■ **Written problem**:
For the material that follows, return exactly the lines from the one with "What Blender Python" through the one with "COL = sc.collection", both ends included.

■ **Raw data**:
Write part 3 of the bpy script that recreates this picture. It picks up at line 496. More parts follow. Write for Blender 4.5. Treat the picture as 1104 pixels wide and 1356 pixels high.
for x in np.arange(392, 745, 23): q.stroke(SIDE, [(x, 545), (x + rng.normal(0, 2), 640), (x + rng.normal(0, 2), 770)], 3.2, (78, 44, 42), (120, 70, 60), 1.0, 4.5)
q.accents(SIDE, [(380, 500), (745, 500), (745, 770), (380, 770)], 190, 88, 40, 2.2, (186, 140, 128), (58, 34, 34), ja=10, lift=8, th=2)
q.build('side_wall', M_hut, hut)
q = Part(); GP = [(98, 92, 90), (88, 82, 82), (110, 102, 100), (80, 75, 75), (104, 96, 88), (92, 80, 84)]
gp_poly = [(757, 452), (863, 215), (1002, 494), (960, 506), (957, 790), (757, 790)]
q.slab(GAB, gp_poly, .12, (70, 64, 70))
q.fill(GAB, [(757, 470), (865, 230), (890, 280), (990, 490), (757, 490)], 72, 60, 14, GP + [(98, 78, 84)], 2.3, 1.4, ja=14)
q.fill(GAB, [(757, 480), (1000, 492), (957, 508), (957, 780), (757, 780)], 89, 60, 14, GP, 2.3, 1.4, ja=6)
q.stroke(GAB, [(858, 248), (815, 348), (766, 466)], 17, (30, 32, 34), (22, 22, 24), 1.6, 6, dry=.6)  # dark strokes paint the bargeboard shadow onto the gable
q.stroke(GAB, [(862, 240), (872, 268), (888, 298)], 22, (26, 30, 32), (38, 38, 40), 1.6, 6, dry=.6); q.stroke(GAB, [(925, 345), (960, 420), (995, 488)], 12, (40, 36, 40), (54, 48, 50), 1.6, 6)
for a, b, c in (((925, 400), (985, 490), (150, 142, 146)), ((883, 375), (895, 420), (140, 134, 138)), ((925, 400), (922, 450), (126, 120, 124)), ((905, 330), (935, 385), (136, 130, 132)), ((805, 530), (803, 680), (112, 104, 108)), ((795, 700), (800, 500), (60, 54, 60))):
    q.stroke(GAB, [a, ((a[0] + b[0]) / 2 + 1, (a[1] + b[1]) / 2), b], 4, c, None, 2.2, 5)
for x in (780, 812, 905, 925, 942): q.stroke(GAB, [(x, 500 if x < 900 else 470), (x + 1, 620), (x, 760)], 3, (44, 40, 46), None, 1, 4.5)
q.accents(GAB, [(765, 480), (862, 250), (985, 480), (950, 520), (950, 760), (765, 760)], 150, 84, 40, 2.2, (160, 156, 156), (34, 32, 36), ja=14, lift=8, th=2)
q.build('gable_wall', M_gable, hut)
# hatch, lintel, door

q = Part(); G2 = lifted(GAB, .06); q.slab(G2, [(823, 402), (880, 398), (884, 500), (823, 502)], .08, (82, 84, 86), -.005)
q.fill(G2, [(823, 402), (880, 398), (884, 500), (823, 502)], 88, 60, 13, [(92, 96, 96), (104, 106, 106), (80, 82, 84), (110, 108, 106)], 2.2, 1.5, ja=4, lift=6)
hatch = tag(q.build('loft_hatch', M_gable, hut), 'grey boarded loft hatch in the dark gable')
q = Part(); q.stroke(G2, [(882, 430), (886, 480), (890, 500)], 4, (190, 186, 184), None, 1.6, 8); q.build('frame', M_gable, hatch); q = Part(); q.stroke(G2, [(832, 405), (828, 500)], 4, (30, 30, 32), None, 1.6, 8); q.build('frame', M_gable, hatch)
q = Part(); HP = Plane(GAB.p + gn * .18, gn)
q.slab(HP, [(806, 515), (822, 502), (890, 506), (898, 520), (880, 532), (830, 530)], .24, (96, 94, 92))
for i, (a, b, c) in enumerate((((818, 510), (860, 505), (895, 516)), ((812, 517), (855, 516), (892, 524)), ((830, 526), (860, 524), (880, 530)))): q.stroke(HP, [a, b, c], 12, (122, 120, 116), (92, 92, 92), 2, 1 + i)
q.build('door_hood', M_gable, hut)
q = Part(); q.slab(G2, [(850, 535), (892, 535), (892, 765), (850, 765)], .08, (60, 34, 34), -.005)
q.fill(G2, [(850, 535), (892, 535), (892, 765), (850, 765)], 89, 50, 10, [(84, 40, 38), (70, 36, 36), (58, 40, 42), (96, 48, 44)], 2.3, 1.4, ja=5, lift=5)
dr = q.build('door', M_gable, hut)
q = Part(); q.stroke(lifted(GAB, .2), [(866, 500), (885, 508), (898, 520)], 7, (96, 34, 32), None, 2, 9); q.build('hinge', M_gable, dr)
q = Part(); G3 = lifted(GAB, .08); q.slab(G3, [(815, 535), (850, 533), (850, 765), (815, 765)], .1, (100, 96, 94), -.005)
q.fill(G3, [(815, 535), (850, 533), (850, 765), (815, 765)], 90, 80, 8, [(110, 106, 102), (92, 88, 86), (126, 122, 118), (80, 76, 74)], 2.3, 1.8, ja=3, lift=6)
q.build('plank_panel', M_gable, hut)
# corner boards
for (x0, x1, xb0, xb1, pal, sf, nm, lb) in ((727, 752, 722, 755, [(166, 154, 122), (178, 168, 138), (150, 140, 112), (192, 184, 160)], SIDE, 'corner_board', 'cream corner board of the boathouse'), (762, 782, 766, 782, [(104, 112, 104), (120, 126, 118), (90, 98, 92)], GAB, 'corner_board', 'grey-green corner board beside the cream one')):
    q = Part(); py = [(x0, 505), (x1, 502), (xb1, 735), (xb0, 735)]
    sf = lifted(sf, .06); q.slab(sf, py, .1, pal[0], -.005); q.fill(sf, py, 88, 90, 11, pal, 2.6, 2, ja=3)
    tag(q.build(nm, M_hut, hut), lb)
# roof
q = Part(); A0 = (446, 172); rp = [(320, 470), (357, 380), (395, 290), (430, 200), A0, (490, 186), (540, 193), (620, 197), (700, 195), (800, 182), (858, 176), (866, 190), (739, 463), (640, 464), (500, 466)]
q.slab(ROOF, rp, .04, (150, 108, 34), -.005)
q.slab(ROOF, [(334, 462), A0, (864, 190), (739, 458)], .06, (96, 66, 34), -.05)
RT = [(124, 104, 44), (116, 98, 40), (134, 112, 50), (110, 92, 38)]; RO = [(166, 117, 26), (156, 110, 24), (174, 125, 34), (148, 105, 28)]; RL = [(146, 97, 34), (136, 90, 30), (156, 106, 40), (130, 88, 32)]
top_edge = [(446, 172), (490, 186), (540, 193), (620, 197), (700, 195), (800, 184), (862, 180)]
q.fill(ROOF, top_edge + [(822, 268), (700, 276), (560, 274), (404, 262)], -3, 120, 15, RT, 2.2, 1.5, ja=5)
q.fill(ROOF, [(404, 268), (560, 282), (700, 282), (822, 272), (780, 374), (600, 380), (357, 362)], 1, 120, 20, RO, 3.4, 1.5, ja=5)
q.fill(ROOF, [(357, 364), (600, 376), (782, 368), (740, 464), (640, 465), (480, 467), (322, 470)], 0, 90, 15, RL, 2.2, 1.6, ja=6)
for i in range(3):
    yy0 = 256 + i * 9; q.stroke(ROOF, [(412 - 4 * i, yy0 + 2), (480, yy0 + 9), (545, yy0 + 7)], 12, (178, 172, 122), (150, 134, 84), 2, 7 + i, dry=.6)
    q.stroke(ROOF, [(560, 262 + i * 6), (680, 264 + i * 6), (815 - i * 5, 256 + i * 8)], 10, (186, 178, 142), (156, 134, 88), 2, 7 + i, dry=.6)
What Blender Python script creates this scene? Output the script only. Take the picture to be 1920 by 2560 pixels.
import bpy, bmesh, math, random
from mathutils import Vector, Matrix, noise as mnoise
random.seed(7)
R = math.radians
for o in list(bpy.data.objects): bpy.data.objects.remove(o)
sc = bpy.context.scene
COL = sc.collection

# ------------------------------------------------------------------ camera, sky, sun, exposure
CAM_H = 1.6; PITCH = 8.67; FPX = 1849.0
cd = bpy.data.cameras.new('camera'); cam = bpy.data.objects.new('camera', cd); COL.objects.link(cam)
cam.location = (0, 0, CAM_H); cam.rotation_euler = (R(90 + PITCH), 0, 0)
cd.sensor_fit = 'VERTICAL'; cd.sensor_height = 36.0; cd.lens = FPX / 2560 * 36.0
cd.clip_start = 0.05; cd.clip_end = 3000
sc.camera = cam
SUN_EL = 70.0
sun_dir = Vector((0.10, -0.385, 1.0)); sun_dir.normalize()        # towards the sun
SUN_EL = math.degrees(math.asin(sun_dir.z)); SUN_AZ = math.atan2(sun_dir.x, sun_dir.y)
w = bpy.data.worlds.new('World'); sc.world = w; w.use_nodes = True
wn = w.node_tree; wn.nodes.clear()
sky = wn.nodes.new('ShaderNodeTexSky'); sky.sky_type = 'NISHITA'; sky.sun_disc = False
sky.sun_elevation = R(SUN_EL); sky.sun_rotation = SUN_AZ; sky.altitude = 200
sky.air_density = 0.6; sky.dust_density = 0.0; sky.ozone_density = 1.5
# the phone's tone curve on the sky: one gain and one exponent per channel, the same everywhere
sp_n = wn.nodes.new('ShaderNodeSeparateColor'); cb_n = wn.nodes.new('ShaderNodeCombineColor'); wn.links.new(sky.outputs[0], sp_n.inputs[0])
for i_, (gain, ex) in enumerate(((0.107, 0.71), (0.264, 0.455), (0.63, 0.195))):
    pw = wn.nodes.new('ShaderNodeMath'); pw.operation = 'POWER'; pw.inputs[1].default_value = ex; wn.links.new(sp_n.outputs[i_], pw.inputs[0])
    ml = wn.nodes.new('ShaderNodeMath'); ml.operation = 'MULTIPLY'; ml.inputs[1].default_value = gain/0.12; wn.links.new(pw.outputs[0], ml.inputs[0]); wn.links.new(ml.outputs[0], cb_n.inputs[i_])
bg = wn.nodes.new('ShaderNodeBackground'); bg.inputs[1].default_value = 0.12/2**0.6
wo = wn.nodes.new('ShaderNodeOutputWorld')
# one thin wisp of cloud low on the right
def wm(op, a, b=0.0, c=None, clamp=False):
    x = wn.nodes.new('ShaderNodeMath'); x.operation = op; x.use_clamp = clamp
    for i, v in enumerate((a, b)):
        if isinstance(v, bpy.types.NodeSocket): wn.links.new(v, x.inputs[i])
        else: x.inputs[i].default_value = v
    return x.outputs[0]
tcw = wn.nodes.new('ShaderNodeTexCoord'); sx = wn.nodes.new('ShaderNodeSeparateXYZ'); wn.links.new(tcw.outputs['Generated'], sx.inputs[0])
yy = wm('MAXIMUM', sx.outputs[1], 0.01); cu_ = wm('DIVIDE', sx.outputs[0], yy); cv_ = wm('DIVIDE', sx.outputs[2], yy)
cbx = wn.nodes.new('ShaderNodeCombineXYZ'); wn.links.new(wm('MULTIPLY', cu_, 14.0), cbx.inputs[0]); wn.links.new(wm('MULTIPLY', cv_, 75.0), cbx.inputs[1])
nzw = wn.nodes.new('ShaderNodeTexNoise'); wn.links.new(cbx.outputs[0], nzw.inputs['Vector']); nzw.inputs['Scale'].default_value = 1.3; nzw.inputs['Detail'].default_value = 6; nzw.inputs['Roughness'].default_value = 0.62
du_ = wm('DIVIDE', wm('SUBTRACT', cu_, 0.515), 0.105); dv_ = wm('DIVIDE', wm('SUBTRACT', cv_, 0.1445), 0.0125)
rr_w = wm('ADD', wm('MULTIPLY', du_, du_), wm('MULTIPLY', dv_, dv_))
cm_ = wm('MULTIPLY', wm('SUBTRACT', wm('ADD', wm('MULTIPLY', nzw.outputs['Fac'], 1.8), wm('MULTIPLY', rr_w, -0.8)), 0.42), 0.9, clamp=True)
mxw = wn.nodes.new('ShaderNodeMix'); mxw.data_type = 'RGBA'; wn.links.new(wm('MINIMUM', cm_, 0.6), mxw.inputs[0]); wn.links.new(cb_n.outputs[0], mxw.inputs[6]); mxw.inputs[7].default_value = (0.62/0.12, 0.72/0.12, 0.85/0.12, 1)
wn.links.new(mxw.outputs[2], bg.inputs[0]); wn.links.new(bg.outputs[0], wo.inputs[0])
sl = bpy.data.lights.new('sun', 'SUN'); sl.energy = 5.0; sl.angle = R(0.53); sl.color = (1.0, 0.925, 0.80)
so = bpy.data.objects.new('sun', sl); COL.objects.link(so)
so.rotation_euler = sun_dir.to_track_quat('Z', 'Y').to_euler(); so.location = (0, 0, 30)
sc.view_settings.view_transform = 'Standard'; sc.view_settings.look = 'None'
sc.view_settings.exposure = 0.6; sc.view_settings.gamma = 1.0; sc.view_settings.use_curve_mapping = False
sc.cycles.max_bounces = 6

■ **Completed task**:
What Blender Python script creates this scene? Output the script only. Take the picture to be 1920 by 2560 pixels.
import bpy, bmesh, math, random
from mathutils import Vector, Matrix, noise as mnoise
random.seed(7)
R = math.radians
for o in list(bpy.data.objects): bpy.data.objects.remove(o)
sc = bpy.context.scene
COL = sc.collection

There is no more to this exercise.